Task statement
Write out the full listing again, exactly as it stands.

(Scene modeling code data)
* START *
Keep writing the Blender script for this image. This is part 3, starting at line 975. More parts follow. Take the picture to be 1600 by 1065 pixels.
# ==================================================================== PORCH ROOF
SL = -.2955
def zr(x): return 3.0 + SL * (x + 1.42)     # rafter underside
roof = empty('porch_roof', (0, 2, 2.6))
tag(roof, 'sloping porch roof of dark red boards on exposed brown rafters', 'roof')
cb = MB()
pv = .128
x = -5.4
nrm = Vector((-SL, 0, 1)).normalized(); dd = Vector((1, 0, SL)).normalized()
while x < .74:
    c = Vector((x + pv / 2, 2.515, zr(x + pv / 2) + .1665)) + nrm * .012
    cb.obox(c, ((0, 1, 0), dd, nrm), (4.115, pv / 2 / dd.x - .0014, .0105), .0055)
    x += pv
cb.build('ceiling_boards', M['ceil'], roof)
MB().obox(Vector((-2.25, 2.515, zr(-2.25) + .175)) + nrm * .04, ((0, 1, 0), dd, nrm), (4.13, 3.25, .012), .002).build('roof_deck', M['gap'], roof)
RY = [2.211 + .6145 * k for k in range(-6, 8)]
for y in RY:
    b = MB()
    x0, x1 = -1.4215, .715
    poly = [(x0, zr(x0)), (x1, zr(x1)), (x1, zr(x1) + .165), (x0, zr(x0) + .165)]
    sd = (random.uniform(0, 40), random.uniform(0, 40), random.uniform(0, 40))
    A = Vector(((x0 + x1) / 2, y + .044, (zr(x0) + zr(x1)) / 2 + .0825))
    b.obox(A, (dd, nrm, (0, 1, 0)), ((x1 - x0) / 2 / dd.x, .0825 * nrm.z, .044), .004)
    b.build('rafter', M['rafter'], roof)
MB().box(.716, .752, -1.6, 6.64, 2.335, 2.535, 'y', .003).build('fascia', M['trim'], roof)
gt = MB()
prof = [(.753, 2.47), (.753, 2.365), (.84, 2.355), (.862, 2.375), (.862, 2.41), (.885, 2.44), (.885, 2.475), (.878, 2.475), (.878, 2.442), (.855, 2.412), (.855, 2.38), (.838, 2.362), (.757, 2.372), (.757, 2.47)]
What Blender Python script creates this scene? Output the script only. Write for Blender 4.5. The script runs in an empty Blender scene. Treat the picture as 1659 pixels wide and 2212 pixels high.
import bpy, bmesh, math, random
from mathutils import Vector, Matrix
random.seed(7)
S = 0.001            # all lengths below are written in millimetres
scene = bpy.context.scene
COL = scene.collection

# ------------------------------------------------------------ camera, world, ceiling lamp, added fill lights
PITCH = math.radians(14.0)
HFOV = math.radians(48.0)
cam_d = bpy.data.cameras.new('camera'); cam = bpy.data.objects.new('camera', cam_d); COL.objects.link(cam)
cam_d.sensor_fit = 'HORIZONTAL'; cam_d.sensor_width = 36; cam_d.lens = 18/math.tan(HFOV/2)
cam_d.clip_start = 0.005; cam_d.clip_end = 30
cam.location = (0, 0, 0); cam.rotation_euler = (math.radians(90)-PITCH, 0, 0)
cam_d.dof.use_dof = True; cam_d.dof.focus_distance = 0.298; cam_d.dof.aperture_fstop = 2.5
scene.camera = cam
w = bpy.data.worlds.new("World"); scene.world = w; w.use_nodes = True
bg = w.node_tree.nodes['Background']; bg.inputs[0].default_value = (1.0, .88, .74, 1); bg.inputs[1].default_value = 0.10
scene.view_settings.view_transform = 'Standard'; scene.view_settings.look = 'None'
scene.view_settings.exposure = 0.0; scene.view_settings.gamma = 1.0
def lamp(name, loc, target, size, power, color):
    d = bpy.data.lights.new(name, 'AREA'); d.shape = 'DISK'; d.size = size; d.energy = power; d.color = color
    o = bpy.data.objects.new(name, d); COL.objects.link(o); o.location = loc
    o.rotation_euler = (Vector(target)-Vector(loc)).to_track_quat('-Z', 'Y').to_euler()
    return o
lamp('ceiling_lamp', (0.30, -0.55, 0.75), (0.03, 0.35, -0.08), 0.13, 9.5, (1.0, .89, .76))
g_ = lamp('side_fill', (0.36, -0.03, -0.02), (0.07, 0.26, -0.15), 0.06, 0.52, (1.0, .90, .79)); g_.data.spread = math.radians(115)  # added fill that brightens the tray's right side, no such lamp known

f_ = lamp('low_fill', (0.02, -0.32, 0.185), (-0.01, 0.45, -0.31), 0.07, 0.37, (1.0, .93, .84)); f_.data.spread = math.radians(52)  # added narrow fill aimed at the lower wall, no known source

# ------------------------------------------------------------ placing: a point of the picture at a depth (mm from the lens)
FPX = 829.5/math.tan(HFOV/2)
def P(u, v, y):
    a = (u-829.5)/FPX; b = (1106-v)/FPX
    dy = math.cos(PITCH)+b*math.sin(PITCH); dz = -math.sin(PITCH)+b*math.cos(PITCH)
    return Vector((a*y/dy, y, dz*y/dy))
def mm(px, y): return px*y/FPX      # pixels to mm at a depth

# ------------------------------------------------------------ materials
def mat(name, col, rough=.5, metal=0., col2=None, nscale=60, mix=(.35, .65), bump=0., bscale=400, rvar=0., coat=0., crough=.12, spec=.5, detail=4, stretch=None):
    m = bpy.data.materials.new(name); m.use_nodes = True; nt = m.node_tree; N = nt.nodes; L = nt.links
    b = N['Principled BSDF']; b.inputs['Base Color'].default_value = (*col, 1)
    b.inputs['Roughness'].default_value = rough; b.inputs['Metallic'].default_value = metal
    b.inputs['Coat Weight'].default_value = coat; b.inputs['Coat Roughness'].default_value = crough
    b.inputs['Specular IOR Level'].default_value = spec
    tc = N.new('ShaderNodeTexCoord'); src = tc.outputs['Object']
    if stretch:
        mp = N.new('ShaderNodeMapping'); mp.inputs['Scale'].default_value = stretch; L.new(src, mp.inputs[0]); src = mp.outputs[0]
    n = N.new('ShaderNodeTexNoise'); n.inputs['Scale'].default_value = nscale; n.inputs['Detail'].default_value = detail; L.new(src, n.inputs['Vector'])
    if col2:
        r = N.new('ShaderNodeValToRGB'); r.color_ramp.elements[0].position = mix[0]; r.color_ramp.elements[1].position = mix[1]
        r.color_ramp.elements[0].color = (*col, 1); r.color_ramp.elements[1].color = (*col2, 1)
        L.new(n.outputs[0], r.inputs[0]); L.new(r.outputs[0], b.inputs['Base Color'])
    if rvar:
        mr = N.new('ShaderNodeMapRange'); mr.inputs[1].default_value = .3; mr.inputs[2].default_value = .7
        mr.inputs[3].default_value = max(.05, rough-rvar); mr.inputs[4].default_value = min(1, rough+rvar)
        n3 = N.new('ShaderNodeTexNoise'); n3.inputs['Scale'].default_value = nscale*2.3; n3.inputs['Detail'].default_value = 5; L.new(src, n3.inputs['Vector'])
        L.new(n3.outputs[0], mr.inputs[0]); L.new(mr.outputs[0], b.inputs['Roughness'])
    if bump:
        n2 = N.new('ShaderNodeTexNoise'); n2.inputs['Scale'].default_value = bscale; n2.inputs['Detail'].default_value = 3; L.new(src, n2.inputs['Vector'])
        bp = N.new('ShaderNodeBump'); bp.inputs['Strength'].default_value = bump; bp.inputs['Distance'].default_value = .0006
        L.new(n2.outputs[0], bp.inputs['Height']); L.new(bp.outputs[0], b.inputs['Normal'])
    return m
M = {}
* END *
Task response
Keep writing the Blender script for this image. This is part 3, starting at line 975. More parts follow. Take the picture to be 1600 by 1065 pixels.
# ==================================================================== PORCH ROOF
SL = -.2955
def zr(x): return 3.0 + SL * (x + 1.42)     # rafter underside
roof = empty('porch_roof', (0, 2, 2.6))
tag(roof, 'sloping porch roof of dark red boards on exposed brown rafters', 'roof')
cb = MB()
pv = .128
x = -5.4
nrm = Vector((-SL, 0, 1)).normalized(); dd = Vector((1, 0, SL)).normalized()
while x < .74:
    c = Vector((x + pv / 2, 2.515, zr(x + pv / 2) + .1665)) + nrm * .012
    cb.obox(c, ((0, 1, 0), dd, nrm), (4.115, pv / 2 / dd.x - .0014, .0105), .0055)
    x += pv
cb.build('ceiling_boards', M['ceil'], roof)
MB().obox(Vector((-2.25, 2.515, zr(-2.25) + .175)) + nrm * .04, ((0, 1, 0), dd, nrm), (4.13, 3.25, .012), .002).build('roof_deck', M['gap'], roof)
RY = [2.211 + .6145 * k for k in range(-6, 8)]
for y in RY:
    b = MB()
    x0, x1 = -1.4215, .715
    poly = [(x0, zr(x0)), (x1, zr(x1)), (x1, zr(x1) + .165), (x0, zr(x0) + .165)]
    sd = (random.uniform(0, 40), random.uniform(0, 40), random.uniform(0, 40))
    A = Vector(((x0 + x1) / 2, y + .044, (zr(x0) + zr(x1)) / 2 + .0825))
    b.obox(A, (dd, nrm, (0, 1, 0)), ((x1 - x0) / 2 / dd.x, .0825 * nrm.z, .044), .004)
    b.build('rafter', M['rafter'], roof)
MB().box(.716, .752, -1.6, 6.64, 2.335, 2.535, 'y', .003).build('fascia', M['trim'], roof)
gt = MB()
prof = [(.753, 2.47), (.753, 2.365), (.84, 2.355), (.862, 2.375), (.862, 2.41), (.885, 2.44), (.885, 2.475), (.878, 2.475), (.878, 2.442), (.855, 2.412), (.855, 2.38), (.838, 2.362), (.757, 2.372), (.757, 2.47)]
What Blender Python script creates this scene? Output the script only. Write for Blender 4.5. The script runs in an empty Blender scene. Treat the picture as 1659 pixels wide and 2212 pixels high.
import bpy, bmesh, math, random
from mathutils import Vector, Matrix
random.seed(7)
S = 0.001            # all lengths below are written in millimetres
scene = bpy.context.scene
COL = scene.collection

# ------------------------------------------------------------ camera, world, ceiling lamp, added fill lights
PITCH = math.radians(14.0)
HFOV = math.radians(48.0)
cam_d = bpy.data.cameras.new('camera'); cam = bpy.data.objects.new('camera', cam_d); COL.objects.link(cam)
cam_d.sensor_fit = 'HORIZONTAL'; cam_d.sensor_width = 36; cam_d.lens = 18/math.tan(HFOV/2)
cam_d.clip_start = 0.005; cam_d.clip_end = 30
cam.location = (0, 0, 0); cam.rotation_euler = (math.radians(90)-PITCH, 0, 0)
cam_d.dof.use_dof = True; cam_d.dof.focus_distance = 0.298; cam_d.dof.aperture_fstop = 2.5
scene.camera = cam
w = bpy.data.worlds.new("World"); scene.world = w; w.use_nodes = True
bg = w.node_tree.nodes['Background']; bg.inputs[0].default_value = (1.0, .88, .74, 1); bg.inputs[1].default_value = 0.10
scene.view_settings.view_transform = 'Standard'; scene.view_settings.look = 'None'
scene.view_settings.exposure = 0.0; scene.view_settings.gamma = 1.0
def lamp(name, loc, target, size, power, color):
    d = bpy.data.lights.new(name, 'AREA'); d.shape = 'DISK'; d.size = size; d.energy = power; d.color = color
    o = bpy.data.objects.new(name, d); COL.objects.link(o); o.location = loc
    o.rotation_euler = (Vector(target)-Vector(loc)).to_track_quat('-Z', 'Y').to_euler()
    return o
lamp('ceiling_lamp', (0.30, -0.55, 0.75), (0.03, 0.35, -0.08), 0.13, 9.5, (1.0, .89, .76))
g_ = lamp('side_fill', (0.36, -0.03, -0.02), (0.07, 0.26, -0.15), 0.06, 0.52, (1.0, .90, .79)); g_.data.spread = math.radians(115)  # added fill that brightens the tray's right side, no such lamp known

f_ = lamp('low_fill', (0.02, -0.32, 0.185), (-0.01, 0.45, -0.31), 0.07, 0.37, (1.0, .93, .84)); f_.data.spread = math.radians(52)  # added narrow fill aimed at the lower wall, no known source

# ------------------------------------------------------------ placing: a point of the picture at a depth (mm from the lens)
FPX = 829.5/math.tan(HFOV/2)
def P(u, v, y):
    a = (u-829.5)/FPX; b = (1106-v)/FPX
    dy = math.cos(PITCH)+b*math.sin(PITCH); dz = -math.sin(PITCH)+b*math.cos(PITCH)
    return Vector((a*y/dy, y, dz*y/dy))
def mm(px, y): return px*y/FPX      # pixels to mm at a depth

# ------------------------------------------------------------ materials
def mat(name, col, rough=.5, metal=0., col2=None, nscale=60, mix=(.35, .65), bump=0., bscale=400, rvar=0., coat=0., crough=.12, spec=.5, detail=4, stretch=None):
    m = bpy.data.materials.new(name); m.use_nodes = True; nt = m.node_tree; N = nt.nodes; L = nt.links
    b = N['Principled BSDF']; b.inputs['Base Color'].default_value = (*col, 1)
    b.inputs['Roughness'].default_value = rough; b.inputs['Metallic'].default_value = metal
    b.inputs['Coat Weight'].default_value = coat; b.inputs['Coat Roughness'].default_value = crough
    b.inputs['Specular IOR Level'].default_value = spec
    tc = N.new('ShaderNodeTexCoord'); src = tc.outputs['Object']
    if stretch:
        mp = N.new('ShaderNodeMapping'); mp.inputs['Scale'].default_value = stretch; L.new(src, mp.inputs[0]); src = mp.outputs[0]
    n = N.new('ShaderNodeTexNoise'); n.inputs['Scale'].default_value = nscale; n.inputs['Detail'].default_value = detail; L.new(src, n.inputs['Vector'])
    if col2:
        r = N.new('ShaderNodeValToRGB'); r.color_ramp.elements[0].position = mix[0]; r.color_ramp.elements[1].position = mix[1]
        r.color_ramp.elements[0].color = (*col, 1); r.color_ramp.elements[1].color = (*col2, 1)
        L.new(n.outputs[0], r.inputs[0]); L.new(r.outputs[0], b.inputs['Base Color'])
    if rvar:
        mr = N.new('ShaderNodeMapRange'); mr.inputs[1].default_value = .3; mr.inputs[2].default_value = .7
        mr.inputs[3].default_value = max(.05, rough-rvar); mr.inputs[4].default_value = min(1, rough+rvar)
        n3 = N.new('ShaderNodeTexNoise'); n3.inputs['Scale'].default_value = nscale*2.3; n3.inputs['Detail'].default_value = 5; L.new(src, n3.inputs['Vector'])
        L.new(n3.outputs[0], mr.inputs[0]); L.new(mr.outputs[0], b.inputs['Roughness'])
    if bump:
        n2 = N.new('ShaderNodeTexNoise'); n2.inputs['Scale'].default_value = bscale; n2.inputs['Detail'].default_value = 3; L.new(src, n2.inputs['Vector'])
        bp = N.new('ShaderNodeBump'); bp.inputs['Strength'].default_value = bump; bp.inputs['Distance'].default_value = .0006
        L.new(n2.outputs[0], bp.inputs['Height']); L.new(bp.outputs[0], b.inputs['Normal'])
    return m
M = {}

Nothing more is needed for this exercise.